Roman Catholicism

John Wesley, in many ways a Hanoverian Protestant high churchman, shared the prevalent suspicion and fear of Rome and late in his life his stance against Catholic Toleration played into the hands of Lord George Gordon, instigator of anti-Catholic riots. Yet he was drawn to Catholic holiness, encouraging his followers to read two minor Catholic Reformation saints, Gregory Lopez and M. de Renty. In 1749 in Dublin he wrote an open 'Letter to a Roman Catholic' which is one of the most remarkable documents of early ecumenism, pleading that Catholics and Protestants 'reason together'. To the outrage of the Roman Bishop Richard Challoner, some charged Methodism with being covert Catholicism, seeing the class meeting as the confessional.

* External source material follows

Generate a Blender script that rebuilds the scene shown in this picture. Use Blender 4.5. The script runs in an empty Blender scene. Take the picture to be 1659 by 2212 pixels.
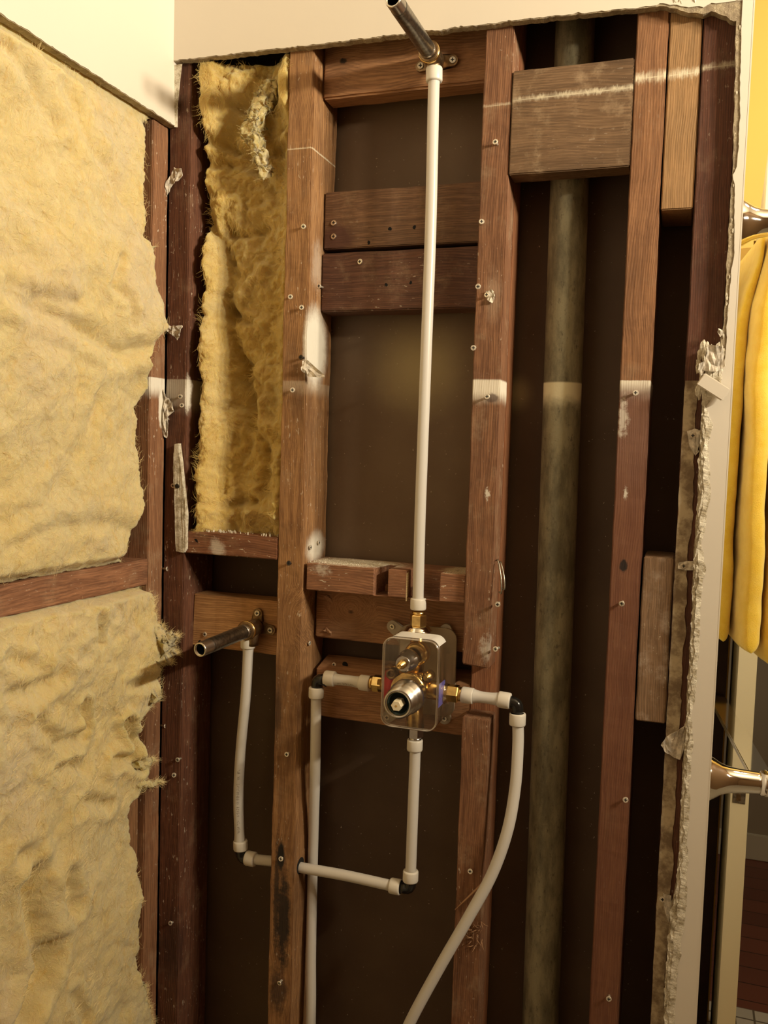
import bpy, bmesh, math, random
import numpy as np
from mathutils import Vector, Matrix, noise
C = bpy.context.scene
COL = C.collection
random.seed(7)

# ------------------------------------------------------------------ camera
F, CX, CY = 1903.0, 829.5, 1106.0
CAMD, ZC = 1.18, 1.52
dY = Vector((657, -109, F)).normalized()
dD = Vector((-868, 28000, F)).normalized()
dD = (dD - dD.dot(dY) * dY).normalized()
dX = dD.cross(dY)
R3 = Matrix((dX, dY, -dD))            # world = R3 @ (right, down, forward)
right = Vector((R3[0][0], R3[1][0], R3[2][0]))
down = Vector((R3[0][1], R3[1][1], R3[2][1]))
fwd = Vector((R3[0][2], R3[1][2], R3[2][2]))
cam_data = bpy.data.cameras.new('camera')
cam = bpy.data.objects.new('camera', cam_data)
COL.objects.link(cam)
m = Matrix((right, -down, -fwd)).transposed().to_4x4()
m.translation = Vector((0, -CAMD, ZC))
cam.matrix_world = m
cam_data.sensor_fit = 'HORIZONTAL'
cam_data.sensor_width = 36
cam_data.lens = 36 * F / 1659.0
cam_data.clip_start = 0.02
C.camera = cam

def ray(px, py):
    return R3 @ Vector((px - CX, py - CY, F))
def W(px, py, y=0.0):                  # pixel -> point of the plane y = const
    r = ray(px, py); t = (y + CAMD) / r[1]
    return Vector((r[0] * t, y, r[2] * t + ZC))
def WX(px, py, x):                     # pixel -> point of the plane x = const
    r = ray(px, py); t = x / r[0]
    return Vector((x, r[1] * t - CAMD, r[2] * t + ZC))

# ------------------------------------------------------------------ world, lights, exposure
w = bpy.data.worlds.new('world'); C.world = w; w.use_nodes = True
w.node_tree.nodes['Background'].inputs[0].default_value = (0.9, 0.75, 0.5, 1)
w.node_tree.nodes['Background'].inputs[1].default_value = 0.005
def lamp(name, loc, power, size, col):
    l = bpy.data.lights.new(name, 'AREA'); l.shape = 'DISK'; l.size = size * 2; l.energy = power; l.color = col
    o = bpy.data.objects.new(name, l); o.location = loc; COL.objects.link(o)
    o.rotation_euler = Vector((-0.85, 0.14, 0.58)).to_track_quat('-Z', 'Y').to_euler(); return o
WARM = (1.0, 0.87, 0.65)
lamp('vanity_bulb_light', (1.22, -0.42, 2.19), 24, 0.05, WARM)
lamp('vanity_bulb_light', (1.22, -0.57, 2.19), 24, 0.05, WARM)
lamp('vanity_bulb_light', (1.22, -0.72, 2.19), 20, 0.05, WARM)
_a = bpy.data.lights.new('overhead_fill_light', 'AREA'); _a.shape = 'DISK'; _a.size = 0.25; _a.energy = 12; _a.color = WARM
_o = bpy.data.objects.new('overhead_fill_light', _a); _o.location = (0.75, 0.55, 2.90); COL.objects.link(_o)  # unseen fill lamp added overhead to lift the yellow wall and towel
C.view_settings.view_transform = 'Standard'
C.view_settings.look = 'None'
C.view_settings.gamma = 1
C.view_settings.exposure = -0.04
C.view_settings.use_curve_mapping = False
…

There has always been a certain kinship in the pursuit of holiness, and Catholics have found the Wesley hymns spoke to them, not least in devotion to Christ's passion and the doctrines of the Real Presence and Sacrifice in the Eucharist. Methodist suspicion of Rome continued until World War II and beyond. But theologians such as R. Newton Flew emphasized affinities and Vatican II, together with the Liturgical Movement, made dialogue possible. Since 1967 joint RC and World Methodist Council Commissions have issued regular reports; and the English Methodist-Roman Catholic Committee, meeting since 1972 and superseded in 1990 by the British Methodist-Roman Catholic Committee, has published its own findings on 'Christian Belief' (1970), the Eucharist (1974), 'Ministry' (1975), authority in the Church (1978), Justification (1988, 1991), and Mary as a 'sign of grace, faith and holiness' (1995), as well as 'Can the Roman Catholic and Methodist Churches be Reconciled?' (1992). The 50th anniversary of the dialogue between Methodists and Roman Catholics was celebrated in Rome in October 2017.

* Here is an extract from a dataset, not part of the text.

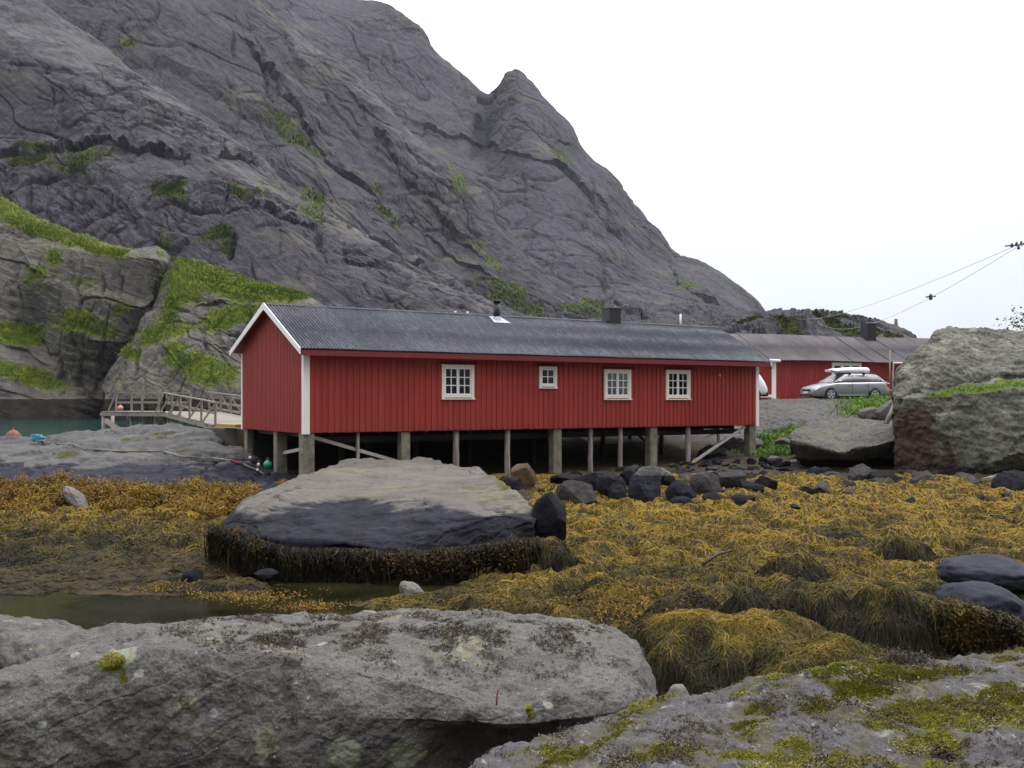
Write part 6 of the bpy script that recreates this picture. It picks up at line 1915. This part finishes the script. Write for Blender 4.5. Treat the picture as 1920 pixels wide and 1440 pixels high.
# wrack hanging like a curtain from the lip of the big slab and from the smooth stone
def curtain(lip, n, lo, hi, seed, mat, parent, bushy=.35, tone_=.4):
    r_ = np.random.RandomState(seed)
    lip = np.asarray(lip)
    k = r_.rand(n) * (len(lip) - 1); i = k.astype(int); f_ = (k - i)[:, None]
    p = lip[i] * (1 - f_) + lip[i + 1] * f_
    clump = fbm(p / .35, 2, seed=seed); gap = fbm(p / .8, 2, seed=seed + 1)
    keep = gap > -.3 - .5 * r_.rand(n)
    p, clump = p[keep], clump[keep]; n = len(p)
    p = p + np.stack([r_.normal(size=n) * .05, -.03 - .22 * r_.rand(n), r_.uniform(-.05, .1, n)], 1)
    ln = np.clip((lo + (hi - lo) * (.5 + .5 * clump)) * (.5 + .5 * r_.rand(n)), .12, None)
    m_ = 7; pts = []
    sw = r_.normal(size=(n, 2)) * .03
    for j in range(m_):
        t_ = j / (m_ - 1)
        q = p.copy(); q[:, 2] -= ln * t_ - .05 * math.sin(t_ * 3.1)
        q[:, 0] += sw[:, 0] * math.sin(t_ * 5 + 1) + .1 * t_ * clump + r_.normal(size=n) * .012
        q[:, 1] += sw[:, 1] * math.sin(t_ * 4) - .1 * math.sin(min(1, t_ * 2.2) * 1.57) + r_.normal(size=n) * .012
        q[:, 2] = np.maximum(q[:, 2], .01)
        pts.append(q)
    tn_ = tone_ + .35 * clump + .2 * r_.normal(size=n)
    v, f, tt1 = ribbons(np.stack(pts, 1), .02, r_, tn_)
    # little bladders and side fronds along the strands
    q = np.concatenate(pts[1:]); sel_ = r_.rand(len(q)) < bushy
    v2, f2, tt2 = fronds(q[sel_], 2, .05, seed + 5, np.tile(tn_, m_ - 1)[sel_], .03)
    return tag(link('seaweed', mesh_np('seaweed', np.concatenate([v, v2]), np.concatenate([f, f2 + len(v)]), MATS[mat], False, {'tone': np.concatenate([tt1, tt2])}), parent), kind='stuff')


big_o = [o for o in bpy.data.objects if o.get('label', '').startswith('huge flat-topped')][0]
lipx = np.linspace(400, 1008, 70)
lipy = np.interp(lipx, [400, 430, 480, 560, 640, 720, 780, 830, 900, 980, 1008], [985, 990, 1012, 1028, 1030, 1033, 1036, 1032, 1022, 1012, 1008])
lipd = np.interp(lipx, [400, 430, 480, 560, 640, 720, 780, 830, 900, 980, 1008], [21.2, 20.7, 20.2, 19.95, 20.0, 19.75, 19.65, 19.7, 19.9, 20.1, 20.5])
curtain(P(lipx, lipy + 4, lipd), 11000, .35, 1.05, 5, 'dark_wrack', big_o, .16, .16)
# golden tufts on the upper edge of the curtain
tx = np.concatenate([rs.normal(460, 24, 46), rs.normal(800, 40, 70), rs.normal(690, 20, 10), rs.uniform(840, 990, 40)])
ty = np.interp(tx, lipx, lipy) + rs.uniform(2, 40, len(tx)); td = np.interp(tx, lipx, lipd) - .28
v, f, tt_ = fronds(P(tx, ty, td), 30, .06, 8, .2 + .4 * rs.rand(len(tx)), .08)
tag(link('seaweed', mesh_np('seaweed', v, f, MATS['bladder_wrack'], False, {'tone': tt_ - .28}), big_o), kind='stuff')
sm_o = [o for o in bpy.data.objects if o.get('label', '').startswith('smooth blue-grey')][0]
lx_ = np.linspace(1752, 1950, 40); ly_ = np.interp(lx_, [1752, 1775, 1830, 1880, 1950], [1135, 1130, 1148, 1162, 1190])
lp = P(lx_, ly_, np.full(40, 13.55)) - np.array(sm_o.location)
w_ = curtain(lp + np.array(sm_o.location), 2600, .3, .62, 9, 'dark_wrack', None, .5, .55)
me_ = w_.data; co = np.empty(len(me_.vertices) * 3, np.float32); me_.vertices.foreach_get('co', co); co = co.reshape(-1, 3) - np.array(sm_o.location, np.float32); me_.vertices.foreach_set('co', co.ravel()); me_.update(); w_.parent = sm_o
# golden clusters of bladder wrack out in the field
pc = []
for (bx_, by_, rx_, ry_, n) in [(1180, 1125, 110, 22, 420), (1300, 1010, 90, 14, 260), (1600, 1060, 60, 14, 140), (1850, 1100, 90, 12, 160), (60, 925, 60, 10, 80), (260, 975, 130, 14, 420), (400, 1000, 70, 22, 300), (120, 990, 90, 10, 160), (420, 1045, 60, 14, 120), (900, 1130, 60, 10, 60), (330, 1105, 60, 6, 60), (580, 1140, 60, 6, 50), (460, 1120, 70, 8, 90)]:
    a_ = rs.normal(bx_, rx_ * .6, n); b_ = rs.normal(by_, ry_ * .6, n)
    d_ = np.full(n, 18.0)
    for _ in range(8):
        zz = look((a_ - 960) / F * d_, d_, HS); d_ = np.clip((CZ - np.maximum(zz, 0)) * F / np.maximum(b_ - HY, 40), 9, 38)
    pc.append(np.stack([(a_ - 960) / F * d_, d_, np.maximum(look((a_ - 960) / F * d_, d_, HS), 0) + .03], 1))
pc = np.concatenate(pc)
v, f, tt_ = fronds(pc, 12, .05, 12, .35 + .5 * rs.rand(len(pc)), (.09, .09, .02))
tag(link('seaweed', mesh_np('seaweed', v, f, MATS['bladder_wrack'], False, {'tone': tt_})), 'orange bladder wrack patches in the weed field', 'seaweed', kind='stuff')

# ------------------------------------------------------------------ grass, moss, crumbs
def blades(c, h, w, seed, tone, lean=.5, seg=3, dirn=None):
    r_ = np.random.RandomState(seed); n = len(c)
    a = r_.rand(n) * 6.283; l = lean * r_.rand(n) * h
    d = np.stack([np.cos(a) * l, np.sin(a) * l, 0 * a], 1)
    pts = np.stack([c + d * (k / seg) ** 2 + np.array([0, 0, 1]) * (h * (k / seg) * (1 - .2 * (k / seg)))[:, None] for k in range(seg + 1)], 1)
    return ribbons(pts, w, r_, tone)


for mn_, o_, c_, h_, w_, sd_, tn_ in TUFTS:
    v, f, tt_ = blades(c_, h_, w_, sd_, np.clip(tn_, 0, .9), .8, 2)
    tag(link('grass', mesh_np('grass', v, f, MATS[mn_], False, {'tone': tt_}), o_), kind='stuff')
gpt_ = []
for bx_, by0, by1, rx_, n in [(1466, 44.5, 50.2, 50, 3400), (1640, 50.5, 55.2, 62, 3400), (1640, 55.2, 58.5, 75, 1300), (1425, 55, 57.5, 60, 160), (1395, 46, 49, 24, 160)]:
    d_ = rs.uniform(by0, by1, n); p_ = rs.normal(bx_, rx_ * .55, n)
    x_ = (p_ - 960) / F * d_
    den = fbm(np.stack([x_, d_, 0 * x_], 1) / .9, 3, seed=87) > -.28
    x_, d_ = x_[den], d_[den]
    gpt_.append(np.stack([x_, d_, ground_full(x_, d_) - .02], 1))
gpt_ = np.concatenate(gpt_)
tnz = .35 + .4 * fbm(gpt_ / 1.3, 3, seed=88) + .35 * (gpt_[:, 1] > 53) * rs.rand(len(gpt_))
v, f, tt_ = blades(gpt_, .16 + .22 * rs.rand(len(gpt_)), .035, 4, tnz, .9)
tag(link('grass', mesh_np('grass', v, f, MATS['grass'], False, {'tone': tt_})), 'bright green grass growing between the rocks by the houses', 'grass', kind='stuff')
rb_o = rb
q = rb_g.reshape(-1, 3); qx, qy = pix(q)
mk = np.maximum(rb_veg(qx, qy, q), 0)
ii = rs.choice(len(q), 1500, p=mk ** 3 / (mk ** 3).sum())
v, f, tt_ = blades(q[ii] + rs.normal(size=(1500, 3)) * (.05, .03, .0), .05 + .09 * rs.rand(1500), .025, 6, .3 + .4 * rs.rand(1500), 1.0)
tag(link('grass', mesh_np('grass', v, f, MATS['grass'], False, {'tone': tt_}), rb_o), kind='stuff')


def moss_on(g, mask, n, h, w, seed, parent, thr=.42):
    q = g.reshape(-1, 3); px_, py_ = pix(q)
    vis = (px_ > -60) & (px_ < 1980) & (py_ < 1500) & (py_ > 1000)
    p_ = np.where(vis, smooth(mask, thr, thr + .25), 0) * q[:, 1] ** .5
    r_ = np.random.RandomState(seed)
    ii = r_.choice(len(q), n, p=p_ / p_.sum())
    c = q[ii] + r_.normal(size=(n, 3)) * (.008, .008, .002) - (0, 0, .003)
    cl = fbm(c / .05, 2, seed=seed); br = fbm(c / .22, 3, seed=seed + 2)
    hh_ = h * (.4 + .6 * r_.rand(n)) * (1 + .8 * cl)
    v, f, tt_ = blades(c, np.maximum(hh_, .004), w, seed, np.clip(.42 + .35 * cl + .5 * br + .15 * r_.normal(size=n) + .5 * (br < -.45), -.2, 1.2), 1.1, 2)
    return tag(link('moss', mesh_np('moss', v, f, MATS['moss'], False, {'tone': tt_}), parent), kind='stuff')


moss_on(fg_g, fg_at['veg'], 230000, .013, .0042, 21, fg)
moss_on(near_g, near_at['veg'], 5000, .022, .007, 22, near)


def flakes(g, ptest, n, size, seed, parent, mat='flake'):
    """curled dark crumbs of dried plant and lichen lying on a rock"""
    q = g.reshape(-1, 3); px_, py_ = pix(q)
    p_ = np.where((px_ > -60) & (px_ < 1980) & (py_ < 1500), ptest(px_, py_, q), 0)
    r_ = np.random.RandomState(seed)
    ii = r_.choice(len(q), n, p=p_ / p_.sum())
    c = q[ii] + r_.normal(size=(n, 3)) * (.015, .015, .002) + (0, 0, .004)
    v, f, tt_ = fronds(c, 6, size, seed, r_.rand(n), (size * .45, size * .45, size * .15))
    return tag(link('crumbs', mesh_np('crumbs', v, f, MATS[mat], False, {'tone': tt_}), parent), kind='stuff')


def near_p(px_, py_, q):
    w = fbm(q / .35, 3, .6, seed=91)
    b = blobmask(px_, py_, [(780, 1190, 420, 44, 4, 1), (560, 1205, 160, 12, 6, 1.3), (900, 1230, 200, 30, 10, .8), (1080, 1200, 130, 24, 8, .8), (850, 1160, 260, 10, 0, .9)])
    return b ** 1.5 * smooth(w, -.1, .5)


flakes(near_g, near_p, 5200, .02, 31, near)
flakes(fg_g, lambda a, b_, q: smooth(fbm(q / .25, 3, .6, seed=92), -.1, .5) * (.12 + smooth(fg_at['veg'], .05, .4)), 7000, .013, 32, fg)


def pale_crust(g, ptest, n, size, seed, parent):
    q = g.reshape(-1, 3); px_, py_ = pix(q)
    p_ = np.where((px_ > -60) & (px_ < 1980) & (py_ < 1500), ptest(px_, py_, q), 0)
    r_ = np.random.RandomState(seed)
    ii = r_.choice(len(q), n, p=p_ / p_.sum())
    c = q[ii] + r_.normal(size=(n, 3)) * (.01, .01, .002) + (0, 0, .003)
    v, f, tt_ = fronds(c, 5, size, seed, r_.rand(n), (size * .6, size * .6, size * .15))
    return tag(link('lichen', mesh_np('lichen', v, f, MATS['pale_rope'], False, {'tone': tt_}), parent), kind='stuff')


pale_crust(fg_g, lambda a, b_, q: smooth(fbm(q / .2, 3, .6, seed=93), .15, .6) * (.05 + smooth(fg_at['veg'], .2, .6)), 2400, .008, 33, fg)
# black cushions of dried plants on the near rock
qv = fg_g.reshape(-1, 3); qx, qy = pix(qv)
t_i = 0
for (bx_, by_, w, h) in [(1610, 1413, 60, 36), (1400, 1395, 40, 26), (1650, 1258, 60, 40), (1700, 1233, 70, 22), (1180, 1372, 50, 22), (1215, 1355, 30, 14), (1830, 1360, 50, 26), (1770, 1420, 40, 20)]:
    p_ = Vector(qv[np.argmin((qx - bx_) ** 2 + (qy - by_) ** 2)])
    n = 260; c = rs.normal(size=(n, 3)) * (w / F * p_.y * .28, w / F * p_.y * .28, h / F * p_.y * .16) + np.array(p_)
    v, f, tt_ = fronds(c, 5, .018, 40 + t_i, rs.rand(n) * .5, .006)
    tag(link('crumbs', mesh_np('crumbs', v, f, MATS['flake'], False, {'tone': tt_}), fg), kind='stuff'); t_i += 1
# reddish upright stalk on the near boulder
p_ = on_grid(near_g, 930, 1318)
t = MB(); t.tube([p_ + Vector((0, 0, -.02)), p_ + Vector((.005, 0, .06)), p_ + Vector((.01, 0, .11)), p_ + Vector((.05, 0, .14))], [.008, .007, .006, .003], 6); t.build('stalk', MATS['red_rope'], near)

# ------------------------------------------------------------------ damp air between here and the mountain
hm = bpy.data.materials.new('haze_air'); hm.use_nodes = True
hn = hm.node_tree; hn.nodes.clear()
hv_ = N(hn, 'VolumePrincipled', {'Color': (.74, .77, .88), 'Density': 0.00006})
ho = N(hn, 'OutputMaterial'); hn.links.new(hv_.outputs[0], ho.inputs['Volume'])
t = MB(); t.box(-1150, 1150, -60, 1600, -4.6, 560)
hz_ = t.build('haze', hm); tag(hz_, 'thin damp air that pales the far mountain', 'haze', kind='stuff')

The 1995 encyclical Ut Unum Sint was a significant expression of Roman Catholic commitment to continuing ecumenical dialogue, though the subsequent Dominus Iesus (2000) was widely seen in Protestant circles as a setback. In 2004 the first church built for shared use by Roman Catholics and Methodists was opened in Nelson, Lancs. Some hardline RC ethical attitudes (such as those of the pro-life movement) have Methodist supporters, such as the distinguished American Stanley Hauerwas. The dialogue, at international and national levels, is not likely to be broken off and there are Methodists, influenced by the best RC theologians such as Hans Urs von Balthasar, who will not rest satisfied with any union which does not include Rome.

See also Mason, James A..

Sources
  • R. Newton Flew, 'Methodism and the Catholic Tradition', in N.P. Williams and Charles Harris (eds.), Northern Catholicism: Centenary Studies in the Oxford and Parallel Movements (1933)
  • John M. Todd, John Wesley and the Catholic Church (1958)
  • Jean Orcibal, 'The theological originality of John Wesley and continental spirituality', in History of the Methodist Church in Great Britain, 1 (1965) pp.81-111
  • Brian Frost and Leo Pyle (eds.), Dissent and Descent: essays on Methodism and Roman Catholicism (1975)
  • J. Munsey Turner, '"Of Methodists and Papists Compared"', in WHS Proceedings, 41 (1977-78) pp.37-38
  • Colin Haydon, Anti-Catholicism in eighteenth-century England (1993)
  • David Butler, Methodists and Papists (1995)
  • Geoffrey Wainwright, Methodists in Dialog (Nashville, 1995) pp.37-106
  • David Butler, 'The British Roman Catholic-Methodist Dialogue, 1984-2002', in Epworth Review, 29:3 (July 2002) pp.9-15
  • John Munsey Turner, 'Methodism, Roman Catholicism and the Middle Ages: a contextual approach', in One in Christ, vol. 38 (2003) pp.47-70
  • David M. Chapman, In Search of the Catholic Spirit: Methodists and Roman Catholics in Dialogue (Peterborough, 2004)
  • Peter Nockles, 'Charles Wesley, Catholicism and Anti-Catholicism', in Kenneth G.C. Newport and Ted A. Campbell (eds.), Charles Wesley, Life, Literature & Legacy (Peterborough, 2007) pp. 141-64
  • Oliver A. Beckerlegge (ed.), John Wesley's Writings on Roman Catholicism (n.d.)